▶ **RAW DATA**
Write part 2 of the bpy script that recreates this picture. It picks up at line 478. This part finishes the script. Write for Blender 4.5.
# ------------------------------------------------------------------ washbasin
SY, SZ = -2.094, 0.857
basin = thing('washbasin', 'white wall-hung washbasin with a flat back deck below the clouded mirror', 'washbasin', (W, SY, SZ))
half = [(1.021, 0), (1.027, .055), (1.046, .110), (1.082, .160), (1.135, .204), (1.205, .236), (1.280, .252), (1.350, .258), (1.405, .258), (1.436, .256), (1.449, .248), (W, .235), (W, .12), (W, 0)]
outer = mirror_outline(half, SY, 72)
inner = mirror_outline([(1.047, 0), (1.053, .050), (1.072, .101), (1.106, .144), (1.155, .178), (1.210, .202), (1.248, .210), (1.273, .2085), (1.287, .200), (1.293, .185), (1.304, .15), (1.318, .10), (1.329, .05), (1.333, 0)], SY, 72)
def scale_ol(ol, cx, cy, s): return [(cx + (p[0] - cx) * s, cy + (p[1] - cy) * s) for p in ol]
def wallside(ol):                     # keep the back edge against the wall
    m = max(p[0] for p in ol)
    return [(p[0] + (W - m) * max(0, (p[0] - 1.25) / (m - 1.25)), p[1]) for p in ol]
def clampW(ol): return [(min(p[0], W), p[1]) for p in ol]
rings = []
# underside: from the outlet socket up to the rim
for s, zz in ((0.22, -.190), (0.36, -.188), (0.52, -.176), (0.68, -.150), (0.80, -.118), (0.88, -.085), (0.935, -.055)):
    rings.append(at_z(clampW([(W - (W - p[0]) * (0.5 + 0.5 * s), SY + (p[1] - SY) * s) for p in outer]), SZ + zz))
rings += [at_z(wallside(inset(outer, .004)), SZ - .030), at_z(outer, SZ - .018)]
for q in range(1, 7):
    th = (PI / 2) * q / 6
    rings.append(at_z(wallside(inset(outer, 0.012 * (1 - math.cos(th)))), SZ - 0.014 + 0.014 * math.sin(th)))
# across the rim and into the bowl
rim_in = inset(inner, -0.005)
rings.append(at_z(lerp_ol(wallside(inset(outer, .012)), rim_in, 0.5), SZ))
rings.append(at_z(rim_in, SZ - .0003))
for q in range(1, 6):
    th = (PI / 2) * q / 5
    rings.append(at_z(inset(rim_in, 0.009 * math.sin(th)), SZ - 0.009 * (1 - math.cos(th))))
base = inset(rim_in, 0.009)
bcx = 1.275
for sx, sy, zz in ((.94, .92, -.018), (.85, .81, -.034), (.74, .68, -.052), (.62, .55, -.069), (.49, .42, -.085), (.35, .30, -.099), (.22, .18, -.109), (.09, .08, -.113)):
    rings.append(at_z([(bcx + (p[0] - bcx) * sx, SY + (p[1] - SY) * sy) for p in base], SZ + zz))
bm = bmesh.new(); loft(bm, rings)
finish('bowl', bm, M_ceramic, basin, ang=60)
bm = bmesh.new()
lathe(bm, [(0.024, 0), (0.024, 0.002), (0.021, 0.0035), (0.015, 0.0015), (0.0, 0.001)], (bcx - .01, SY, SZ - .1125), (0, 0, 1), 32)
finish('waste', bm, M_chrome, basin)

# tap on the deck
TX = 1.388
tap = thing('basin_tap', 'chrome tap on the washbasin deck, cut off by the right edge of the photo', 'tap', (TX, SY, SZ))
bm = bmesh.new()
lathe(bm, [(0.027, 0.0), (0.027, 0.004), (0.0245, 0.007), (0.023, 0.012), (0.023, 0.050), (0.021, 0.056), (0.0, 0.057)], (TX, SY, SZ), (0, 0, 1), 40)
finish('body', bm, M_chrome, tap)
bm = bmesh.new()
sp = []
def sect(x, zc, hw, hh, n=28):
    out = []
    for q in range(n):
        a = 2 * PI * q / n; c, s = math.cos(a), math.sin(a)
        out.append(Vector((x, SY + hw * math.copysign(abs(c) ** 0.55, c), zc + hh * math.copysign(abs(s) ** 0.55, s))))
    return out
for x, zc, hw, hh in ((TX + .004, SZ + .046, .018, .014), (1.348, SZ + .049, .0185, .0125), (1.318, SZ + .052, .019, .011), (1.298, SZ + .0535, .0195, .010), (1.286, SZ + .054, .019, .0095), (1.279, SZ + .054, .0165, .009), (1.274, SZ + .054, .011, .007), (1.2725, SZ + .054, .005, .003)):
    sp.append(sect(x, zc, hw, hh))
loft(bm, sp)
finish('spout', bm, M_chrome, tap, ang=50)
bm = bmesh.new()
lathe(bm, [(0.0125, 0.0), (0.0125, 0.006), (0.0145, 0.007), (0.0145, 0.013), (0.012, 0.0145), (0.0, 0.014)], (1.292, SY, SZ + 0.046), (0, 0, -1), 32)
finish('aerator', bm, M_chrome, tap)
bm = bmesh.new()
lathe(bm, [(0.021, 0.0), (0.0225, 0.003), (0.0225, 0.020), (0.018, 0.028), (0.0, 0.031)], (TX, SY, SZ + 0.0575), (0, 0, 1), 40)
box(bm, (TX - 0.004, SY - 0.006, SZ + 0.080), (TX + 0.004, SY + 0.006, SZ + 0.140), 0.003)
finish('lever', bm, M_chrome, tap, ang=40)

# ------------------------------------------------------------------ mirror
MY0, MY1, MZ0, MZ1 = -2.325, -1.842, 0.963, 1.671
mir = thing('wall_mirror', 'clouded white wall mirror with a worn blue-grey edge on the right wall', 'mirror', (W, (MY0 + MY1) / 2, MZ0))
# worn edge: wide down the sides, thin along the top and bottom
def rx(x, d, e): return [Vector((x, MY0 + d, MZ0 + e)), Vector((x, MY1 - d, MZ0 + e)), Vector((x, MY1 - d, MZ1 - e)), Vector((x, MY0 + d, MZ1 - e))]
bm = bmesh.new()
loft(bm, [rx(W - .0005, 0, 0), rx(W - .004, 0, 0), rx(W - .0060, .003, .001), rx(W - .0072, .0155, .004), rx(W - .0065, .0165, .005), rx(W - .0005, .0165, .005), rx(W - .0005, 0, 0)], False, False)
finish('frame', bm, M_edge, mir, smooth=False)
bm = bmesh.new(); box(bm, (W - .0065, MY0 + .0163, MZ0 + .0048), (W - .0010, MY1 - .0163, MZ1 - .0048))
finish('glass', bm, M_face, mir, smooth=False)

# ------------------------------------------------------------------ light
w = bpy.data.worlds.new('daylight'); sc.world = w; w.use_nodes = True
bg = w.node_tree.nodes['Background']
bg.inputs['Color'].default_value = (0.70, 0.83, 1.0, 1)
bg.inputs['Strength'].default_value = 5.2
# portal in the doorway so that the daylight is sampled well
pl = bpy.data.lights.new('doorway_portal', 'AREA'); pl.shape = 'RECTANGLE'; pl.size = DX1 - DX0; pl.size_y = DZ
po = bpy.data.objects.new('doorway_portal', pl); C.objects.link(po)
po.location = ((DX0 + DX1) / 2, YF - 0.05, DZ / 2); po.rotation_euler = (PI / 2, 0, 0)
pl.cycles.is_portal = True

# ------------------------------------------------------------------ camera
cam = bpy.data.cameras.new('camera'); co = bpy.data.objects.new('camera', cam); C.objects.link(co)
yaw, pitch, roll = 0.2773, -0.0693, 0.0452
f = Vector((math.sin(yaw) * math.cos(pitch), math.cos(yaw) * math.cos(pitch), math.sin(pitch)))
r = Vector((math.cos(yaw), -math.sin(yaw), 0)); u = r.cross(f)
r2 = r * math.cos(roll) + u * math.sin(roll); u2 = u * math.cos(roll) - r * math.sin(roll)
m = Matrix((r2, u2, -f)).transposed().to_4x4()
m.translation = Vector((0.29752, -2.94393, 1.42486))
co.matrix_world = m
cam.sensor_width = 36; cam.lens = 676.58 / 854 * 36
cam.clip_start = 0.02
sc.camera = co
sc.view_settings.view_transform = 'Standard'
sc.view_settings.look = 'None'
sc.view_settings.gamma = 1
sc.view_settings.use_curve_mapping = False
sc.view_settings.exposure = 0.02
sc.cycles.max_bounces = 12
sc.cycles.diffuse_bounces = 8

▶ **TASK BRIEF**
Locate each line containing the string "that" and show it.

▶ **ANSWER TO THIS TASK**
Write part 2 of the bpy script that recreates this picture. It picks up at line 478. This part finishes the script. Write for Blender 4.5.
# portal in the doorway so that the daylight is sampled well